Teraz, kiedy jestem starym człowiekiem, myślę, że moje ciało ma takie miejsca jak ów pergamin, na którym Fra Mauro rysował świat, nadawał kształt opowieściom żeglarzy, podróżników, awanturników i morderców, którzy w tysiąc czterysta czterdziestym siódmym znaleźli się w Wenecji. Wiem, że są na ciele człowieka takie miejsca. [s.46]
Mapa Sadurskiej prowadzi nas przez kilkaset lat historii, pokazując jednocześnie losy tajemniczej mapy i jej kolejnych, chwilowych posiadaczy. Nie wiadomo czy to mapa sprowadza na ludzi nieszczęście, czy wyzwala zło. Jej właścicielom towarzyszy śmierć, zwątpienie i rozpacz. W każdym z losów prezentowanych w tej przedziwnej opowieści znajdujemy odbicie innej historii. Autorka otwiera przed nami coraz to nowe plany historyczne czy geograficzne i galerie postaci – od znanego kartografa Fra Mauro czy inkwizytora poprzez Rembrandta aż po zbrodniarzy towarzyszących mniejszym i większym zagładom czy dystyngowane kobiety w czerni noszącym w sobie tajemnicę. Mnoży motywy, każe składać w całość fragmentaryczną, pourywaną fabułę składającą się z tego co prawdziwe i tego, co zmyślone.
Dualizmy, odbicia, echa
Trudno nie zauważyć, że w Mapie Sadurskiej, wśród pogmatwanych, skaczących w czasie, nieco onirycznych historii powtarzają się stałe elementy, jak mapa czy skóra, piekło czy twarz uniesiona do słońca. W jednych opowieściach pobrzmiewają inne (zagłada, płody kobiet w ciąży i nienarodzone jagnięta), ale także niektóre motywy są przekształcane, nicowane na drugą stronę. Mamy więc mapę nieistniejącego miasta (plan Stübbena) albo zamiany życiorysów.
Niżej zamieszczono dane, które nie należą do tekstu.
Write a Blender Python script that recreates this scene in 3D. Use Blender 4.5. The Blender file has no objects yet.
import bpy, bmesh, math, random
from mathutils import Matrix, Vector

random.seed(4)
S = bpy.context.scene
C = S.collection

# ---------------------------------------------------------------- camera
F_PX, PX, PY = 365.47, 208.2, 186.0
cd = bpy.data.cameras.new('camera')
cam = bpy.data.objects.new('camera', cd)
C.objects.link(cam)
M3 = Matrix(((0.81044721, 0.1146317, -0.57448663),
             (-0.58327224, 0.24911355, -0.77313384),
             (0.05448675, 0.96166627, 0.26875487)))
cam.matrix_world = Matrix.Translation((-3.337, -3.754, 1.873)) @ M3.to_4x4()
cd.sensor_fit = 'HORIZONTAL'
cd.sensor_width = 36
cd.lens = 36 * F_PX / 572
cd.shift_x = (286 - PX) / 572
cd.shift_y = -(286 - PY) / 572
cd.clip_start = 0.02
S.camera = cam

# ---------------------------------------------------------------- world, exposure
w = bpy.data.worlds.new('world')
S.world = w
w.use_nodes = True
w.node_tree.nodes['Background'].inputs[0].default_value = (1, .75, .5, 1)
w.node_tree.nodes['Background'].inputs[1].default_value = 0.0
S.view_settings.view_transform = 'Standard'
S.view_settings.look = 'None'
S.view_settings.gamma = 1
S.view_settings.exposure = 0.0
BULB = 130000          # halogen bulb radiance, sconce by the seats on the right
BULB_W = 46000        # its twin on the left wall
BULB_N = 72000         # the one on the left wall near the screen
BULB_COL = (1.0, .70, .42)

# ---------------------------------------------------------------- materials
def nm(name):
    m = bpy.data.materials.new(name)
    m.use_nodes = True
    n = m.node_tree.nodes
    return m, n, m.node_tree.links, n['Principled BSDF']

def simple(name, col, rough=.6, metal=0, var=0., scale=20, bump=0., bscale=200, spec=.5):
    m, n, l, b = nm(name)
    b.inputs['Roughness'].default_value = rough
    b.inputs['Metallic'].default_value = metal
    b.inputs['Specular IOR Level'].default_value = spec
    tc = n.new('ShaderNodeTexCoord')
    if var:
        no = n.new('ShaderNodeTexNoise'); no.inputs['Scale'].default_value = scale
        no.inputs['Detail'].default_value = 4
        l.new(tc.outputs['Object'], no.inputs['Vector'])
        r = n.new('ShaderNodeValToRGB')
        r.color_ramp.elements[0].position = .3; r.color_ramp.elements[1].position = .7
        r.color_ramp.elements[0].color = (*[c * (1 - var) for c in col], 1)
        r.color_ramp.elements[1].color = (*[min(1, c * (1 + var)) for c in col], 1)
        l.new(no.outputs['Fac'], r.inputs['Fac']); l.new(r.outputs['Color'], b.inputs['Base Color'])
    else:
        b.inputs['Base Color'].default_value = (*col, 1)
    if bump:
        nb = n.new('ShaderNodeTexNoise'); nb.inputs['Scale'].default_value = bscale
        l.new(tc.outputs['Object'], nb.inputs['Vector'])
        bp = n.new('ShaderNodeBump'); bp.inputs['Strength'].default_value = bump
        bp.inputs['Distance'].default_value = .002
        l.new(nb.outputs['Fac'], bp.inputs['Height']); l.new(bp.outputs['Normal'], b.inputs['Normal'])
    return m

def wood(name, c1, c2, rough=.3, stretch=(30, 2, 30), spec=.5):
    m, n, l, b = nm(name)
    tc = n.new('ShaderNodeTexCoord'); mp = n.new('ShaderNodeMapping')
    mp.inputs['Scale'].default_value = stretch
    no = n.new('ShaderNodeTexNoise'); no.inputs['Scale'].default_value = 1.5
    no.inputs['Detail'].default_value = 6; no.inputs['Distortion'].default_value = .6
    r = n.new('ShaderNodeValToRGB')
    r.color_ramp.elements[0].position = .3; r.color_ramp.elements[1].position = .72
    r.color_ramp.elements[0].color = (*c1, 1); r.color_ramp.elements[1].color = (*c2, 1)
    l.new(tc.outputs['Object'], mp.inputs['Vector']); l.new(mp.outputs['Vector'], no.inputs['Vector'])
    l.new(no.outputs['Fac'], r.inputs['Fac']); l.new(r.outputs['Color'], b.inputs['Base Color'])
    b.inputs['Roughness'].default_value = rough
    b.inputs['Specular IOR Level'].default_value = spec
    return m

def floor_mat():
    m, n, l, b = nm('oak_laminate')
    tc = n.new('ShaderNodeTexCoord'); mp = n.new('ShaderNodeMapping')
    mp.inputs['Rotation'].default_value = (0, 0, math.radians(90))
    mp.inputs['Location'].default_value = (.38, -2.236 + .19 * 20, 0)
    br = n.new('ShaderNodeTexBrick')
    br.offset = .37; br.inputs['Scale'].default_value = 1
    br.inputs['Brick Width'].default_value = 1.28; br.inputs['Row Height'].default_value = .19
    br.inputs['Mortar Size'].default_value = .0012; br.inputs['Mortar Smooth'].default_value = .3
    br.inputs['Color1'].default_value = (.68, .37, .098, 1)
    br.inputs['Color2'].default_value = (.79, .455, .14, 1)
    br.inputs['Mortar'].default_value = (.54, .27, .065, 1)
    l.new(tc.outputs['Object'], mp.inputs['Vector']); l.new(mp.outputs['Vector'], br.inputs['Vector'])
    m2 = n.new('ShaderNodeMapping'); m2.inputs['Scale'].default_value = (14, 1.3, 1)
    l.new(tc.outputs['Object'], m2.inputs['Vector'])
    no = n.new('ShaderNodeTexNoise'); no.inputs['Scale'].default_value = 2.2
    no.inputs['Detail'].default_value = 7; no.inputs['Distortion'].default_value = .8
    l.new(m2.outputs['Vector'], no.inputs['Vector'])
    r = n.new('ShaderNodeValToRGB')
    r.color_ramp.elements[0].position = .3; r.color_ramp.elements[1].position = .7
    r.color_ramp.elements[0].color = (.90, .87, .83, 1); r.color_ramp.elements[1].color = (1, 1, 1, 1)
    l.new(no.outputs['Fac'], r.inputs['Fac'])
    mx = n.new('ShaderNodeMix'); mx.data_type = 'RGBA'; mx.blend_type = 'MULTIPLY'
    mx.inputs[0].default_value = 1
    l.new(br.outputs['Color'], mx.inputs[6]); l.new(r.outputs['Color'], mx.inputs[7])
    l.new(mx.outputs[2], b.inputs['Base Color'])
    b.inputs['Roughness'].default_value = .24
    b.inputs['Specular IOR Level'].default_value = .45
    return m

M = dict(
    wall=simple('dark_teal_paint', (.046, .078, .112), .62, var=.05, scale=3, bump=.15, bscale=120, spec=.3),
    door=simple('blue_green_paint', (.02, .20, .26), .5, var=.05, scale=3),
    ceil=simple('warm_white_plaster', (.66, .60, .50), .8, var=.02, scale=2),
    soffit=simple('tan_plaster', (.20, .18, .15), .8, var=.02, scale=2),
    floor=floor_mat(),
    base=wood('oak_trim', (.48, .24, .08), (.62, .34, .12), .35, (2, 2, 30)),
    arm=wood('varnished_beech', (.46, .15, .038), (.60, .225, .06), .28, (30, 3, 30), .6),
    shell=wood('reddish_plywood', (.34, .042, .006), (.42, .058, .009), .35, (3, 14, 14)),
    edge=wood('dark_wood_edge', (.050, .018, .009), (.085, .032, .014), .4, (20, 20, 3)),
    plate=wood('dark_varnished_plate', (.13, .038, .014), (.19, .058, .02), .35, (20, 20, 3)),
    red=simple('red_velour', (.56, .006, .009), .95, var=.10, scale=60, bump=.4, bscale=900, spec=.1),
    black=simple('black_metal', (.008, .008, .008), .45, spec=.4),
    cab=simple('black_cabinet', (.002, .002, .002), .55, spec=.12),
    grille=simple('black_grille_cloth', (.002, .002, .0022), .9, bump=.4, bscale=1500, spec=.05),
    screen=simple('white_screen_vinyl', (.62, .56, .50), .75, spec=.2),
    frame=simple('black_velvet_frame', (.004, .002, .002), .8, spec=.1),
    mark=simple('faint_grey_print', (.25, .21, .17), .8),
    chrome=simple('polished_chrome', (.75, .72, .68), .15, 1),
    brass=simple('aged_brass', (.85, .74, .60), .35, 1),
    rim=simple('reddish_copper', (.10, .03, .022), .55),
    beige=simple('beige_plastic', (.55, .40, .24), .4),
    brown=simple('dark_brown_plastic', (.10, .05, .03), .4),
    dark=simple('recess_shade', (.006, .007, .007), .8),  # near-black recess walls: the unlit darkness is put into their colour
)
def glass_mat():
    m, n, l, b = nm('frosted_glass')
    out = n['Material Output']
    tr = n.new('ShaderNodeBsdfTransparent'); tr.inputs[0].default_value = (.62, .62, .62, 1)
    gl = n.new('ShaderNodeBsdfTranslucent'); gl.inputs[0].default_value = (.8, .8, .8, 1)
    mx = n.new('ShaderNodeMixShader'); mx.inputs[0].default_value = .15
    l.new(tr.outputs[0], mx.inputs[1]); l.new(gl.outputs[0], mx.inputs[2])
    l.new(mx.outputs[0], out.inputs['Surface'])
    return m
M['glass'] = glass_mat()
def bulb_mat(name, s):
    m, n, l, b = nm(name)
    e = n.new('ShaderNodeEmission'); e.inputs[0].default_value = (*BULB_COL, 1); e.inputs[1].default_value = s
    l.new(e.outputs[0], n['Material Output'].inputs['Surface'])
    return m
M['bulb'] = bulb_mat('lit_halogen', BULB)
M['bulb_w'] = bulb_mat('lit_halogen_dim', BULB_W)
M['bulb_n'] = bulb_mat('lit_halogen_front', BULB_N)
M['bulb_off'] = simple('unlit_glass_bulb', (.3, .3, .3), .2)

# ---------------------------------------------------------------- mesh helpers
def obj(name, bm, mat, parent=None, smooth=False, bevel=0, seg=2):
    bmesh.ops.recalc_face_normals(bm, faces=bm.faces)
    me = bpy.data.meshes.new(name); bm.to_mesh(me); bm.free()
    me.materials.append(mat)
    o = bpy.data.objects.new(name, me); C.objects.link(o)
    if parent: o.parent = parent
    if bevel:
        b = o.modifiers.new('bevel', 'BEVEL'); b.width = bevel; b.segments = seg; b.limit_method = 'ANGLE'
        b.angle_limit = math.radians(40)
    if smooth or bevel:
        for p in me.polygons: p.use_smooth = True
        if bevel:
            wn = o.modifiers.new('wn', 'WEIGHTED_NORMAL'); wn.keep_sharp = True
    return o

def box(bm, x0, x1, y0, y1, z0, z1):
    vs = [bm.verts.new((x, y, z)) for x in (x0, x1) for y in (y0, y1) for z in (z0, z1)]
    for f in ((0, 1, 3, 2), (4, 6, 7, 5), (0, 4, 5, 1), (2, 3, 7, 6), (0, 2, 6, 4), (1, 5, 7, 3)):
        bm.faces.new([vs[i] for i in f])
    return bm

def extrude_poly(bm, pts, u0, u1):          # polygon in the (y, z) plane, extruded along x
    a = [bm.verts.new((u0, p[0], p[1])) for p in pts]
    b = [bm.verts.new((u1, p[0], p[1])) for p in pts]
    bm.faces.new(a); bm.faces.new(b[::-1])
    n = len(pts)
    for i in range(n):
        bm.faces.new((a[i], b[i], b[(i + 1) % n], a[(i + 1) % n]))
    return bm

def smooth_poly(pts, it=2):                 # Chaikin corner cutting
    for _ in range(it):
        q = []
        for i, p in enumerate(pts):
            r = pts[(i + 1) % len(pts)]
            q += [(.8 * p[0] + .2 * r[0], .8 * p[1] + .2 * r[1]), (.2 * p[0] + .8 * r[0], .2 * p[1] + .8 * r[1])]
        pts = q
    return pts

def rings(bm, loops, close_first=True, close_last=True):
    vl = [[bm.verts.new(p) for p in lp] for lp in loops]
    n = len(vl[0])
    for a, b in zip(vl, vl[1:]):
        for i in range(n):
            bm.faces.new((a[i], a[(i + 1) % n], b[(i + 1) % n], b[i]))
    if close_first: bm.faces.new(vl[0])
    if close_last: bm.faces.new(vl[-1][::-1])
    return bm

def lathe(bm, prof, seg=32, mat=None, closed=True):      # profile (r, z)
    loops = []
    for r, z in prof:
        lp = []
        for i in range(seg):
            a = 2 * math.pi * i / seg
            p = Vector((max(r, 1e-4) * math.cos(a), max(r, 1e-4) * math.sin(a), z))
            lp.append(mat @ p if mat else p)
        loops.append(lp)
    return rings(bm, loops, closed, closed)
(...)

Wszystkie te wątki tkane i niezwykle precyzyjnie przeplatane ze sobą przez autorkę aż do niesamowitego, przemyślanego zakończenia, mają wydźwięk humanistyczny i filozoficzny. Rozszarpanie powieści na strzępy jest zabiegiem nie tyle ekwilibrystycznym, co otwierającym dodatkowe pola interpretacyjne, pozwalające na kolejne zamyślenie.
i jeszcze Faust
Nieco w tle całej opowieści pozostaje jeszcze jeden motyw, tym razem faustyczny. Tajemnicza akwaforta stworzona przez Rembrandta, na której uwiecznił i Fausta, i ową tajemniczą mapę, pojawia dyskretnie acz zauważalnie. Faust, który zna przyszłość, wydaje się spozierać z dezaprobatą na swoją publiczność.
Mapa Barbary Sadurskiej to zadziwiająca powieść gęsta od znaczeń i splatanych ze sobą wątków. I choć czytanie jej wymaga namysłu i sporego wysiłku, jest to trud wart podjęcia. A drugie czytanie (bo Mapę warto przeczytać więcej niż raz) – choć jesteśmy przygotowani na niespodzianki – to nadal przygoda. Fascynująca przygoda.